Ich bin sehr dankbar, dass auch ich dieses hervorragende Konzept nutzen darf. Im Sommer hatten wir uns die Frage gestellt, ob das Konzept auch in einer Perspektivklasse für Schüler, die emotional-soziale Schwierigkeiten haben und deswegen nicht mehr im Regelunterricht  beschulbar sind, anwendbar ist. Wir haben nicht lange überlegt und entschieden, dass wir uns auf dieses Experiment einlassen. Gemeinsam fuhren wir aus unterschiedlichen Richtungen nach Hamburg, um von dort weiter Kiel zu erreichen. Das Abenteuer Bahn ging auch an uns nicht vorbei. Ein E-Bus brannte auf der Strecke Hamburg - Kiel. Unsere Zugfahrt endete in einem Zug Wagon in Preetz. Hier wurden wiederholt Störungen angesagt. Wir standen wie die Ölsardinen und bekamen kaum Luft. Es waren zum Glück keine 30 Grad und doch wurde die Luft eng. Kurz entschlossen stiegen wir aus, was sich wie eine Befreiung anfühlte und fuhren mit einem netten jungen Mann per Taxi nach Kiel. Am nächsten Morgen wurden wir skeptisch mit einem leisen „Moin, Sie sind aber keine Psychologinnen?“ von einem der sechs Jungs der Perspektivklasse begrüßt. Diese Frage konnten wir ehrlich verneinen und das erste Eis war gebrochen. Würden die Kinder, fast schon Jugendliche, es schaffen, sitzen zu bleiben und keine blöden Bemerkungen zu machen? Sie waren irritiert, dass wir nicht über Schwächen sprachen. Doch das Interesse war geweckt. Alle Kinder haben Stärken gefunden und erkannt, wann sie diese nutzen. Denn das ist entscheidend: zu erkennen, wann wir die Stärken einsetzen, sonst wäre die Stärke „nur“ ein Kompliment. Ein magischer Moment war u.a., als die Schüler sich gegenseitig wertschätzendes Feedback gaben wie z. Bsp.: „Marco, ich sehe an dir die Stärke „Vergebung“. Du bist nicht nachtragend, auch wenn wir dich am Anfang schlecht behandelt haben.“ Hierbei wird das Herz warm und die Energie im Raum positiv tragend. Was für eine wertvolle Arbeit es ist, die Stärkensprache weiterzutragen, wurde mit diesen Kindern besonders deutlich. Das Konzept von Heike Schwarzgruber lädt dazu ein, dass die Lehrkräfte, dieses weiter im Schulalltag nutzen. So erleben Kinder und Jugendliche nicht nur einen einmaligen Workshop, sondern haben die Chance die Stärkensprache im Alltag und bei Herausforderungen anzuwenden.

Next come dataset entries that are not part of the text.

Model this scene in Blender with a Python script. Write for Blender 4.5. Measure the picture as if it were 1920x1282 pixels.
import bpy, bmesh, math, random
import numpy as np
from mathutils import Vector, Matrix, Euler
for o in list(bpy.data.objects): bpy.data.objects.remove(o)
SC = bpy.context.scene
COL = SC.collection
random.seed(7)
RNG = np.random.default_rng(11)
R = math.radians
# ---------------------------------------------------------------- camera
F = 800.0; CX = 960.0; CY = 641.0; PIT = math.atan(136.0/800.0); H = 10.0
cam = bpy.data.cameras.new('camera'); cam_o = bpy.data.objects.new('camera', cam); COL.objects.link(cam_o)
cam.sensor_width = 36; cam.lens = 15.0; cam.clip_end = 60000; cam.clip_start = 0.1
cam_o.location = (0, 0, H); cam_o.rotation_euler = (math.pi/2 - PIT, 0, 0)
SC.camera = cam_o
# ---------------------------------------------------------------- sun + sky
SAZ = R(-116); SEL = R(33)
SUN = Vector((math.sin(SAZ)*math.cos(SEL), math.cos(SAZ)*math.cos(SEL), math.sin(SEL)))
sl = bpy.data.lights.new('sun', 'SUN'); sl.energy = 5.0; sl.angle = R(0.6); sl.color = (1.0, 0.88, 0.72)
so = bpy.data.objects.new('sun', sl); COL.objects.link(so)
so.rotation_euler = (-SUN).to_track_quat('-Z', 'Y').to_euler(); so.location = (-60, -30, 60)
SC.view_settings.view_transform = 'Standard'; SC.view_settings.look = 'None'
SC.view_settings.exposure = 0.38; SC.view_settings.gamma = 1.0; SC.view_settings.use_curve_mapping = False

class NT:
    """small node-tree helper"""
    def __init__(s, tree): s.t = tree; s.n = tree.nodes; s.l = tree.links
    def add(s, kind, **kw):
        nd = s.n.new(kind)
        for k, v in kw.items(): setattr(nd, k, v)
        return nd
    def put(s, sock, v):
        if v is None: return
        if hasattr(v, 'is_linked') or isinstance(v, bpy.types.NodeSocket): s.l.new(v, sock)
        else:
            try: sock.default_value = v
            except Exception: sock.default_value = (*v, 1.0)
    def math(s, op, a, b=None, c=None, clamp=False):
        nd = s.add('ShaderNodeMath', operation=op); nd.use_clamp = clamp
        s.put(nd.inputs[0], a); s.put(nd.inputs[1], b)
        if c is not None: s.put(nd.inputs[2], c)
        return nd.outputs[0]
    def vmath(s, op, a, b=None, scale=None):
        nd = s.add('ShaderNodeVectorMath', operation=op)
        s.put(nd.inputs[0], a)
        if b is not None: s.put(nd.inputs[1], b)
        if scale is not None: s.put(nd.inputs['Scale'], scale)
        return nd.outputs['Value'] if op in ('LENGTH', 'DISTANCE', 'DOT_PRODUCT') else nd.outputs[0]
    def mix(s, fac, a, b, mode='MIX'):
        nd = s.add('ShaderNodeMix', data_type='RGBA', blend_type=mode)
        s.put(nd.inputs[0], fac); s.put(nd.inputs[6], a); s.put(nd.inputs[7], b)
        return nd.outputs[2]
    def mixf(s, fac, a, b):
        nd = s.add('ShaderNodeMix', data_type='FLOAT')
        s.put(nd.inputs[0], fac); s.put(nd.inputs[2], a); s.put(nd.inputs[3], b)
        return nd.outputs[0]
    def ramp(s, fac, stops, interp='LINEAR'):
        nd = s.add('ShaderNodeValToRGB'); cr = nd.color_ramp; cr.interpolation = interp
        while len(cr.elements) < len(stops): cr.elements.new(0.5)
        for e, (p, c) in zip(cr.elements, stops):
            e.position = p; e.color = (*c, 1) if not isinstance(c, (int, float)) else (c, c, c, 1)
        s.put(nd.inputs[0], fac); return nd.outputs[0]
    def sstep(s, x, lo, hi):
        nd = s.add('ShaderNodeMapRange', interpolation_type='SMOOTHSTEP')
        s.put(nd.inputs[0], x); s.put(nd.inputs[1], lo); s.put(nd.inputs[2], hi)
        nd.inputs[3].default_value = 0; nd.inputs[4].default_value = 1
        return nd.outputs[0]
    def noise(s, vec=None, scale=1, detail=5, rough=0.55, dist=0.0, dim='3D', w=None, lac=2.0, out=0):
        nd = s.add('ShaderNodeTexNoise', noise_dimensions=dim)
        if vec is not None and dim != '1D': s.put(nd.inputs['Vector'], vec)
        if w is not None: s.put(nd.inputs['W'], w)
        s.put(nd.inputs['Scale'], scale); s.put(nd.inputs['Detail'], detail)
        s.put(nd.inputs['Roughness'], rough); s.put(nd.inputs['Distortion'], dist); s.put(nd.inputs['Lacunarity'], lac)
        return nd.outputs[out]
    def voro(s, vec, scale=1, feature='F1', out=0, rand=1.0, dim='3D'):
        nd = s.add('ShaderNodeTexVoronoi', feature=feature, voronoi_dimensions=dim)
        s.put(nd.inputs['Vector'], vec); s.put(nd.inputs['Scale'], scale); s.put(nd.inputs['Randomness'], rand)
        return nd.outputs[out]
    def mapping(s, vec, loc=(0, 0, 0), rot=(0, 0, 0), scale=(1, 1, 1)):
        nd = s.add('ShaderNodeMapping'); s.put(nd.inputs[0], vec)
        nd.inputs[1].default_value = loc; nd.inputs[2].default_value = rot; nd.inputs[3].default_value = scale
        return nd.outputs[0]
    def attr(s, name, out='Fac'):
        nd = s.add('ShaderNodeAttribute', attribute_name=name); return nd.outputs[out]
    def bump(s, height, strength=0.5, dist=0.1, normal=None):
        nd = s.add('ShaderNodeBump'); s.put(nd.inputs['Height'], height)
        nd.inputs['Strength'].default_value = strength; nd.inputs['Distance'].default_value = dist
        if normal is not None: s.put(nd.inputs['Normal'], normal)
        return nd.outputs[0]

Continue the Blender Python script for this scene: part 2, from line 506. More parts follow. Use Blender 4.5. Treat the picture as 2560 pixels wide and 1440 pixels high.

BUKO 2024-Bundeskonferenz für Schulpsychologie 2024

Unsere Reise ging im Anschluss weiter nach Hamburg, um das Konzept Stark durch Stärken bei der Bundeskonferenz für Schulpsychologie in einem Workshop vorzustellen. Dieser hatte als zentrales Thema: PSYCHISCH GESUND IN DIE ZUKUNFT. Ein Zuhörer brachte es am Ende des Workshops auf den Punkt: „Eigentlich ist das altes Wissen, doch nun ist es auch wissenschaftlich fundiert und endlich gesellschaftsfähig und alltagstauglich. Herzlichen Dank!“.

Noch immer klingen die norddeutschen Tage in mir. Es gibt mir Hoffnung, dass auch Minischritte Veränderungen anstoßen. So wünsche ich mir als Oma für meine Enkeltochter, die gestern ihren ersten Geburtstag gefeiert hat, dass sie gerne in den Kindergarten und dann in die Schule geht.